The jury awarded her $2m (£1.5m) in damages.
The six-week trial also saw Heard challenged over why she had not yet donated her seven million dollar (£5.7 million) divorce settlement to charities as promised.
"I made a pledge and that pledge is made over time by its nature," she explained.
But Ms Guthrie interjected: "If you say you donated, you know that everybody thinks that you have donated it, not that you have pledged it.
"And for the jury sitting there, do you think they felt like that was you getting caught in a lie?"

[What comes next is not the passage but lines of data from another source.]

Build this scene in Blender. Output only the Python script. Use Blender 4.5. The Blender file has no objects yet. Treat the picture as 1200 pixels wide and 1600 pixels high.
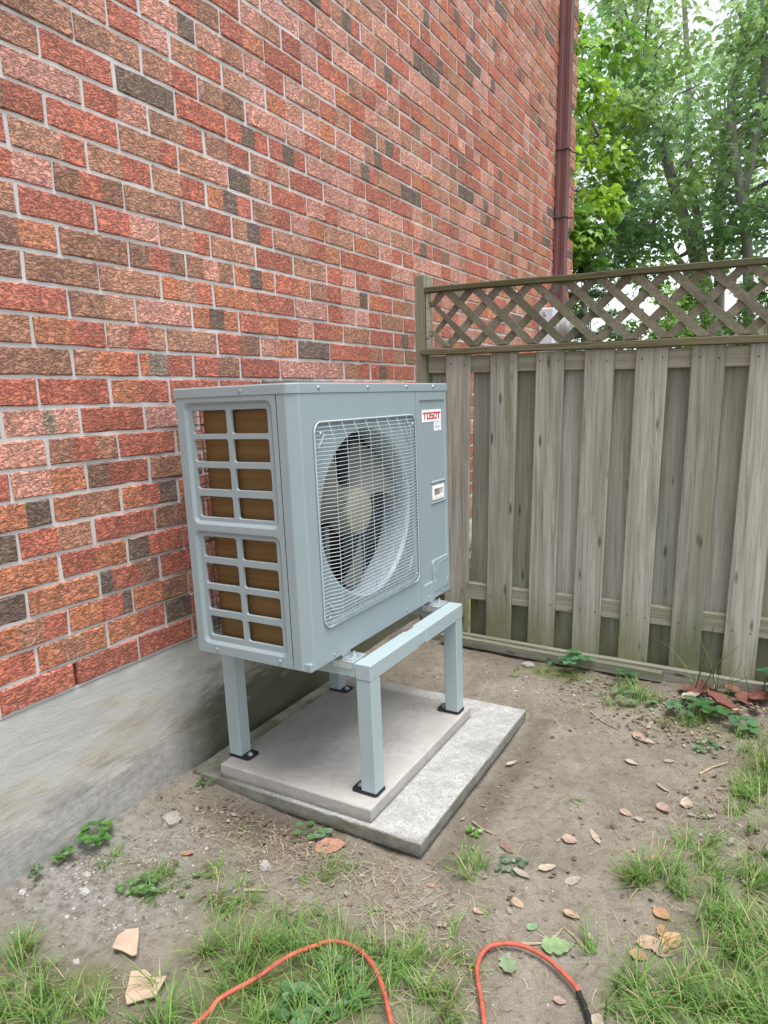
import bpy, math, random
import numpy as np
from mathutils import Vector, Matrix, noise as mnoise

random.seed(11)
rng = np.random.default_rng(11)
scene = bpy.context.scene
COL = scene.collection
R = math.radians

# ------------------------------------------------------------------ camera
cam_d = bpy.data.cameras.new('camera')
cam = bpy.data.objects.new('camera', cam_d)
COL.objects.link(cam)
CAM_ROT = np.array([[0.87041495, 0.49170776, -0.02452144],
                    [0.07480063, -0.18131244, -0.9805767],
                    [-0.48660321, 0.8516744, -0.19459711]])   # rows: right, down, forward
CAM_POS = np.array([1.74201, -1.17496, 0.81703])
m = Matrix.Identity(4)
for i in range(3):
    m[i][0] = CAM_ROT[0][i]
    m[i][1] = -CAM_ROT[1][i]
    m[i][2] = -CAM_ROT[2][i]
    m[i][3] = CAM_POS[i]
cam.matrix_world = m
cam_d.sensor_fit = 'VERTICAL'
cam_d.sensor_height = 36.0
cam_d.sensor_width = 27.0
cam_d.lens = 36.0 * 1058.713 / 1600.0
cam_d.shift_x = -16.59 / 1600.0
cam_d.shift_y = 26.98 / 1600.0
cam_d.clip_start = 0.02
cam_d.clip_end = 500.0
scene.camera = cam

# ------------------------------------------------------------------ sky and sun (bright overcast)
SUN_EL, SUN_AZ = R(76), R(118)          # azimuth clockwise from +Y
world = bpy.data.worlds.new('World')
scene.world = world
world.use_nodes = True
wn = world.node_tree
wn.nodes.clear()
wo = wn.nodes.new('ShaderNodeOutputWorld')
wb = wn.nodes.new('ShaderNodeBackground')
ws = wn.nodes.new('ShaderNodeTexSky')
ws.sky_type = 'NISHITA'
ws.sun_disc = False
ws.sun_elevation = SUN_EL
ws.sun_rotation = SUN_AZ
ws.air_density = 1.0
ws.dust_density = 2.0
ws.ozone_density = 1.0
wh = wn.nodes.new('ShaderNodeHueSaturation')
wh.inputs['Saturation'].default_value = 0.30     # cloud cover takes the blue out of the sky
wn.links.new(ws.outputs[0], wh.inputs['Color'])
wn.links.new(wh.outputs[0], wb.inputs['Color'])
wb.inputs['Strength'].default_value = 0.12
wn.links.new(wb.outputs[0], wo.inputs['Surface'])

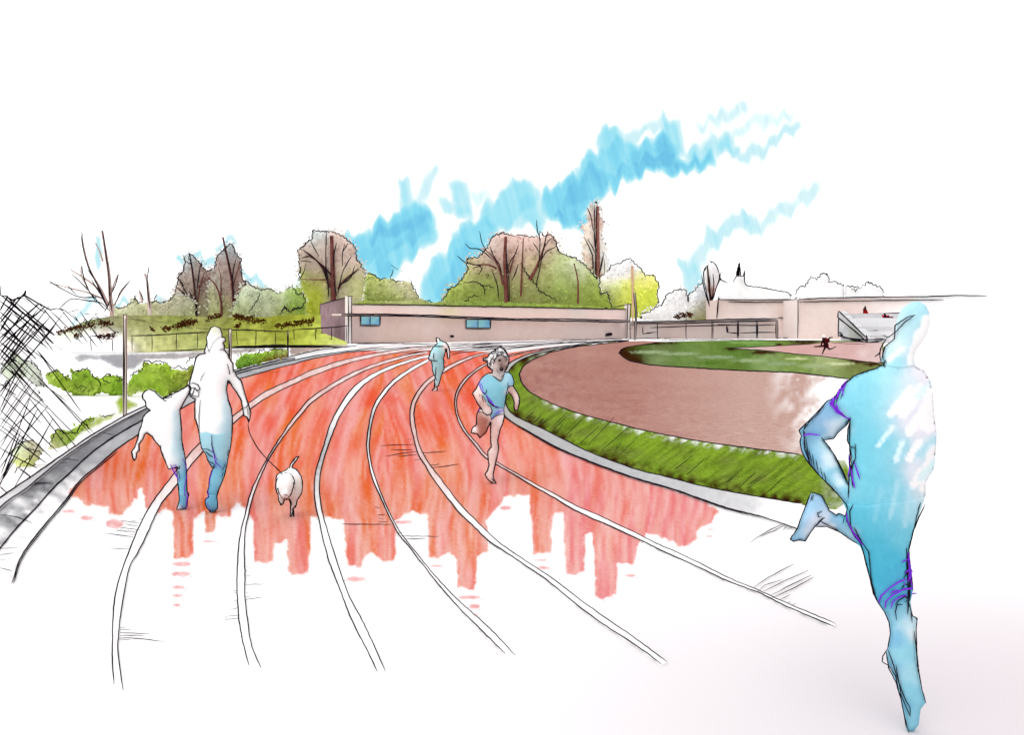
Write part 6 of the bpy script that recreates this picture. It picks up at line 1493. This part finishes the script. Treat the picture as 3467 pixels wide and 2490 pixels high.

Heard replied: "I don't know because I feel like so much of the trial was meant to cast aspersions on who I am as a human, my credibility, to call me a liar in every way you can.
"This is another one of the examples where if you pull back and you think about it, I shouldn't have to have donated it in an effort to be believed.
"I shouldn't have had to earmark the entirety of that."
During the interview she was asked whether she feels nervous about what she can now say.
She said she "took for granted" what she "assumed" was her "right to speak".
"I am scared that, no matter what I do, no matter what I say or how I say it, every step that I take will present another opportunity for silencing, which I guess is what a defamation lawsuit is meant to do - it is meant to take your voice."
Ms Heard's new interview aired on NBC Today on Tuesday and Wednesday, with more airing on Friday during a special Dateline show.